= What is being asked =
For each line in the data below that holds "recreates", return a copy.

= Supplied records =
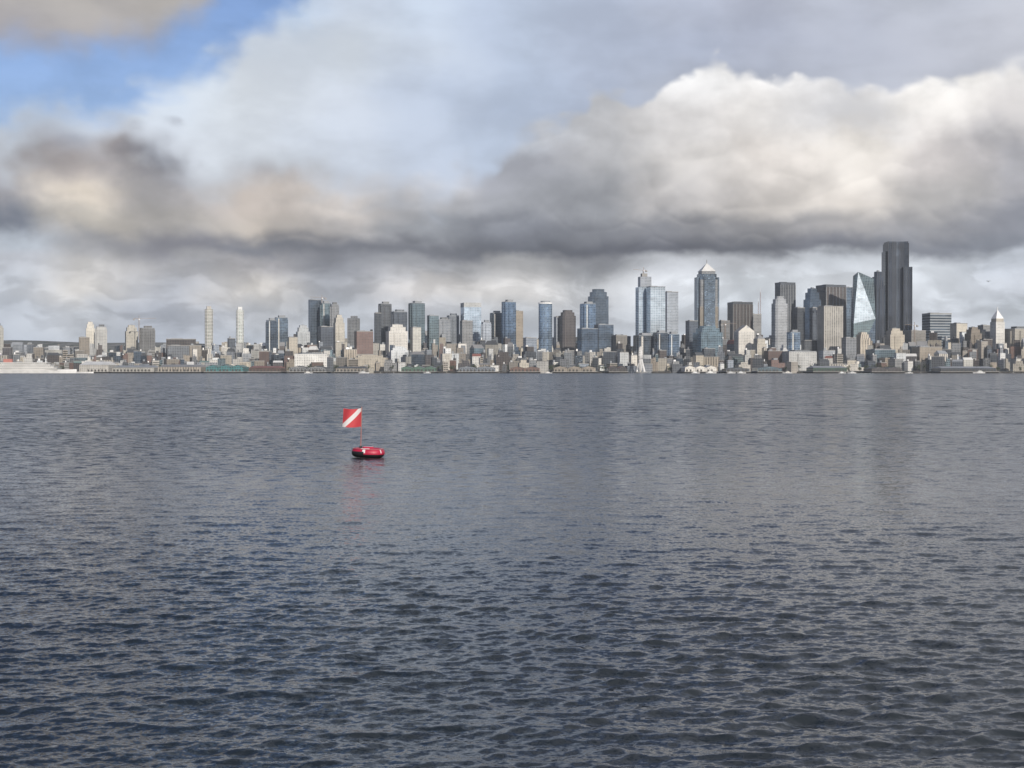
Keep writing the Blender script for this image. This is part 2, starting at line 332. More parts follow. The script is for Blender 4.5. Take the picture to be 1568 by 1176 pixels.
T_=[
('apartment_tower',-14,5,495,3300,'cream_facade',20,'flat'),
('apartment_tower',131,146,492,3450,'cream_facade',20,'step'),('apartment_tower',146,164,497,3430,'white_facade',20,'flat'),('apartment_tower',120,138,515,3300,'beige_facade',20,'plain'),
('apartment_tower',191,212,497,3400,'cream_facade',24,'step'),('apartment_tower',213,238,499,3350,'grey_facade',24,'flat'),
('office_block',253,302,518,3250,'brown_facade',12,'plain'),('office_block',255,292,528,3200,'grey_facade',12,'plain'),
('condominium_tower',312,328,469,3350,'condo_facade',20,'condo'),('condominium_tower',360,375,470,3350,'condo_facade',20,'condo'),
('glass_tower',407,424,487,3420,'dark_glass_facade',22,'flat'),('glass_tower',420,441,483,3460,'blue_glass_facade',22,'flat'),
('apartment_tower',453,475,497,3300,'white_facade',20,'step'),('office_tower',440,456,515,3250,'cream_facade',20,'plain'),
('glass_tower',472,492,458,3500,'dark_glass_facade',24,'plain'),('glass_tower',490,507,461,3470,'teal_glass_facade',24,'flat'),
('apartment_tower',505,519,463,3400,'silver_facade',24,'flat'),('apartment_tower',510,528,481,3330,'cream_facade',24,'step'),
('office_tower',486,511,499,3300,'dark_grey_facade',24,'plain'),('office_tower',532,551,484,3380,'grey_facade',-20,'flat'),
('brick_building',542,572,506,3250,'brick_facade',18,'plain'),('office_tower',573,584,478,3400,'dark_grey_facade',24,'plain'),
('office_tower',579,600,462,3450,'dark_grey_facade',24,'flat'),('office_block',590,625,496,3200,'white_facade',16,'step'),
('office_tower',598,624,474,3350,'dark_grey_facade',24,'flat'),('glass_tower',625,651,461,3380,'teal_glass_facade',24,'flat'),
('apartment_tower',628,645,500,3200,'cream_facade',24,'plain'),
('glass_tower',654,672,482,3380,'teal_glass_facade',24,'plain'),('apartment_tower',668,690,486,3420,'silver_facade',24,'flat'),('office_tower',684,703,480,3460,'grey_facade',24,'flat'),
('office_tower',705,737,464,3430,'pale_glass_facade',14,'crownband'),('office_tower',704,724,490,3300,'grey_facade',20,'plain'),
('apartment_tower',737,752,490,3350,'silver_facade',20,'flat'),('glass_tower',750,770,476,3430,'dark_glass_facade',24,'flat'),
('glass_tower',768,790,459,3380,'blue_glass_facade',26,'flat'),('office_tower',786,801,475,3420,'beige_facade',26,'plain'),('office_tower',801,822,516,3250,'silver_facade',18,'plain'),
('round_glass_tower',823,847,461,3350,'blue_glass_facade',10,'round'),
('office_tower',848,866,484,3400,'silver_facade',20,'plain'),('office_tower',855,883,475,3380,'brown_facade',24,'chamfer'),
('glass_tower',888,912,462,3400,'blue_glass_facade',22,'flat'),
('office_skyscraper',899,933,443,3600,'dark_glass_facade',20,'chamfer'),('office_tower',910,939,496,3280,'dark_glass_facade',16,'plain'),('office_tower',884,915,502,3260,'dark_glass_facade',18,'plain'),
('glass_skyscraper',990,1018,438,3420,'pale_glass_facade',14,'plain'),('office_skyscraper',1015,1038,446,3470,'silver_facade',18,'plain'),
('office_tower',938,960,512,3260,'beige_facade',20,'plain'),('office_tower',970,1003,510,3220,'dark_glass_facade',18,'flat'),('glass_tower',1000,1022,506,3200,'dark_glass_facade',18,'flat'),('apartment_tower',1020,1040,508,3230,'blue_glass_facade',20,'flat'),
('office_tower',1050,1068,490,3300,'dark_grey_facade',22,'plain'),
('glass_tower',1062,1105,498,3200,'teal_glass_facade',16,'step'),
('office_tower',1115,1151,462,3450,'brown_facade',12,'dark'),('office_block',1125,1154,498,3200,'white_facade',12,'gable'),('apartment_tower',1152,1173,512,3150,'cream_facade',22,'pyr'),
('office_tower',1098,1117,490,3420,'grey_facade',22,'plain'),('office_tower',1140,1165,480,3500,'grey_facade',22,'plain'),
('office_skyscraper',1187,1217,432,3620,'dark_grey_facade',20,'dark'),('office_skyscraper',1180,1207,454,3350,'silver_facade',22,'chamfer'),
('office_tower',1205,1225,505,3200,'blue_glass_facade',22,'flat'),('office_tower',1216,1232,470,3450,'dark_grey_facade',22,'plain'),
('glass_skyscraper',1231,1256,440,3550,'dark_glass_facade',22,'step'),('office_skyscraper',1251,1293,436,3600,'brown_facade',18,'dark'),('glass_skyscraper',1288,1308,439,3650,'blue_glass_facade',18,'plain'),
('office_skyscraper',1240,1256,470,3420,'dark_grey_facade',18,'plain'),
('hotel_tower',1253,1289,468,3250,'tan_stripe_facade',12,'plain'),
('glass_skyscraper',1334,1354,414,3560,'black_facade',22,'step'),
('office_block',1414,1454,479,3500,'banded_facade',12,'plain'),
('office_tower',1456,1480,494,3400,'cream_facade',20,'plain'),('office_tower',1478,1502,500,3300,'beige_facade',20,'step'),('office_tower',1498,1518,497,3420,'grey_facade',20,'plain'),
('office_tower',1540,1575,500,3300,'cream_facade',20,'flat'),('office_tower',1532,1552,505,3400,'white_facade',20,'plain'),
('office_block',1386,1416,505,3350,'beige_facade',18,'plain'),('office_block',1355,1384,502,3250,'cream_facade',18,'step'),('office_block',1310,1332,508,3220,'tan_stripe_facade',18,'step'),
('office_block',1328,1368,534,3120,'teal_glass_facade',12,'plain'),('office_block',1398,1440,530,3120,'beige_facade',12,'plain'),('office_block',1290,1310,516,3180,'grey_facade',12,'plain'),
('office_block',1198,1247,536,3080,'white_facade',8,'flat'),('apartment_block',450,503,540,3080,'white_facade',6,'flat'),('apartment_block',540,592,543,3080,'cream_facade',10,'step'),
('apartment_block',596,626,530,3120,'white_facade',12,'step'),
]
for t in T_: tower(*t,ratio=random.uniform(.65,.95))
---
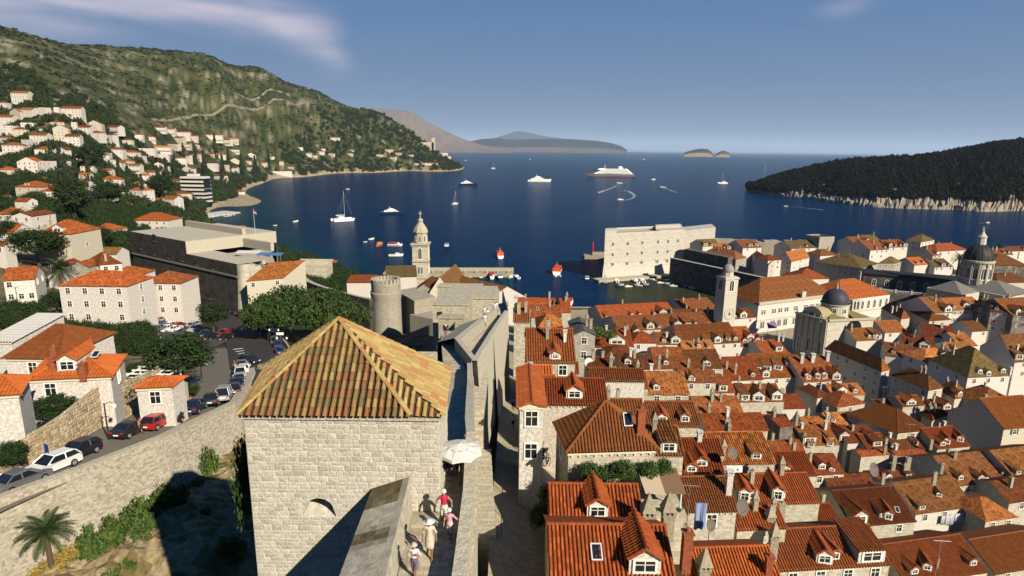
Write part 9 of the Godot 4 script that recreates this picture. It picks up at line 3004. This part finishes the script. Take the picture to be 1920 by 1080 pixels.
* * *
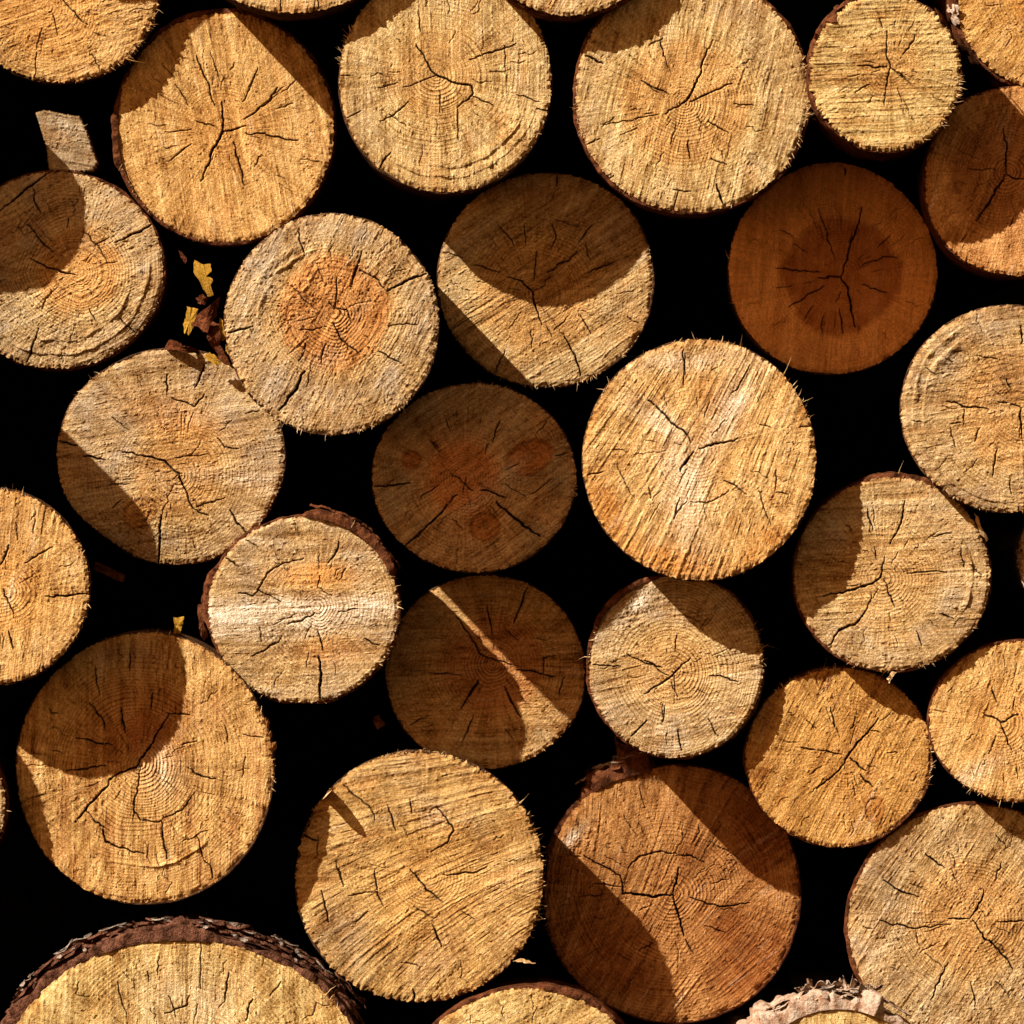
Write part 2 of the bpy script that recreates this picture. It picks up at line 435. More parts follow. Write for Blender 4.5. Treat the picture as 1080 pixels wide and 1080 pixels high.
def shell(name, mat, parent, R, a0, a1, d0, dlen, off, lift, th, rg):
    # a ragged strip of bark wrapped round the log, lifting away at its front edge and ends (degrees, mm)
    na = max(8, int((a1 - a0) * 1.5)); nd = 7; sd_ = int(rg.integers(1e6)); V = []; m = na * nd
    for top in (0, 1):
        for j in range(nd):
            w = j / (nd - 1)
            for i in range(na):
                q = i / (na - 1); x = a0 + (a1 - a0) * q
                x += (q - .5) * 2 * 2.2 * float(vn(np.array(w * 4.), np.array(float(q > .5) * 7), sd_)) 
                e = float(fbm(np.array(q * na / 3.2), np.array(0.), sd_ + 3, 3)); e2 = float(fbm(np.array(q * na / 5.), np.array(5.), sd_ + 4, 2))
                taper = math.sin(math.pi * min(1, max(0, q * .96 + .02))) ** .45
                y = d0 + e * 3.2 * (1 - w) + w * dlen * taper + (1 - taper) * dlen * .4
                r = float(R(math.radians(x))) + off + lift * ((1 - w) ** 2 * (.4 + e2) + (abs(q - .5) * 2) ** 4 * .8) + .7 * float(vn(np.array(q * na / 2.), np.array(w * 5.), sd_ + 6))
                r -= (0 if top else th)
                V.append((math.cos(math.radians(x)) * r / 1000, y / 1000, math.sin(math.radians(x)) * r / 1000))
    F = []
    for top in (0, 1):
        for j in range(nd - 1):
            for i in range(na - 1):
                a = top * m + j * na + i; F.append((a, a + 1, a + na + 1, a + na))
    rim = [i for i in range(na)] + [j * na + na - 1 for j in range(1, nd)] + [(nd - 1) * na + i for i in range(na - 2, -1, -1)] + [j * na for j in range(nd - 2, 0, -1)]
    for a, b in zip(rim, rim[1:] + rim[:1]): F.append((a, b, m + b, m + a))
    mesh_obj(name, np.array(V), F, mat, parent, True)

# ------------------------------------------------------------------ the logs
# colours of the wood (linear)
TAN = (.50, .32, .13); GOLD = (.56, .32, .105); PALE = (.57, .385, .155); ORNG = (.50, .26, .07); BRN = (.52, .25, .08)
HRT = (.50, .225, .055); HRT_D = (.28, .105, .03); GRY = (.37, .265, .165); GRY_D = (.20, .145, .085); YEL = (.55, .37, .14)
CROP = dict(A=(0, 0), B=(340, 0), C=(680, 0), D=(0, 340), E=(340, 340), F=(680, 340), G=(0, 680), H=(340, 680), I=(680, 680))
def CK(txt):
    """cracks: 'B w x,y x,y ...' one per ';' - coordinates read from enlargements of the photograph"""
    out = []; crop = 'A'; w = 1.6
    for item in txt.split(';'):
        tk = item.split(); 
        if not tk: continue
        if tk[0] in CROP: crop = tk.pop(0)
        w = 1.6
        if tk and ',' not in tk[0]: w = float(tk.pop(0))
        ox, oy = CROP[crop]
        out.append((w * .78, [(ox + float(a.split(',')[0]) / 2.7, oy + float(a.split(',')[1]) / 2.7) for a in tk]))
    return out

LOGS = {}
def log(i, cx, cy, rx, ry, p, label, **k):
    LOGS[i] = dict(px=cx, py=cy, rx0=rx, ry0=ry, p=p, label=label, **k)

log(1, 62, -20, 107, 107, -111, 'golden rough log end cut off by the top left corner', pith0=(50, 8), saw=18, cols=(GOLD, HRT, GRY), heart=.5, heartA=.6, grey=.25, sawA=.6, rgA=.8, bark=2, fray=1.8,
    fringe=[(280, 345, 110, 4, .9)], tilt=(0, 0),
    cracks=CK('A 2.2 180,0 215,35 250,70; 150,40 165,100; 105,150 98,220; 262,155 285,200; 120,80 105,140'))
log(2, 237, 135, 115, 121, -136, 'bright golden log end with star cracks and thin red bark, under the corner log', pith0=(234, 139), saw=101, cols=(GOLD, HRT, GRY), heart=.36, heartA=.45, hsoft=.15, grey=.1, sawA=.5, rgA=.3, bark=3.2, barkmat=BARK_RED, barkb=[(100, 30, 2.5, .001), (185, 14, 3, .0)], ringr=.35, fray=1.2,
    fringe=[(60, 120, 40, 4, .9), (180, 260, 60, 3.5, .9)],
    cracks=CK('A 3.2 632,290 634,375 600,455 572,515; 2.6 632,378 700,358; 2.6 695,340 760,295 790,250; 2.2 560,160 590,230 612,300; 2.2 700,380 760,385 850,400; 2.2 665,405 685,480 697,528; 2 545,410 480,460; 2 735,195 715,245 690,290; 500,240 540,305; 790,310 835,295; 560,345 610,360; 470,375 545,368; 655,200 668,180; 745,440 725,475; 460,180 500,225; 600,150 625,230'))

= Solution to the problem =
Write part 9 of the Godot 4 script that recreates this picture. It picks up at line 3004. This part finishes the script. Take the picture to be 1920 by 1080 pixels.
Write part 2 of the bpy script that recreates this picture. It picks up at line 435. More parts follow. Write for Blender 4.5. Treat the picture as 1080 pixels wide and 1080 pixels high.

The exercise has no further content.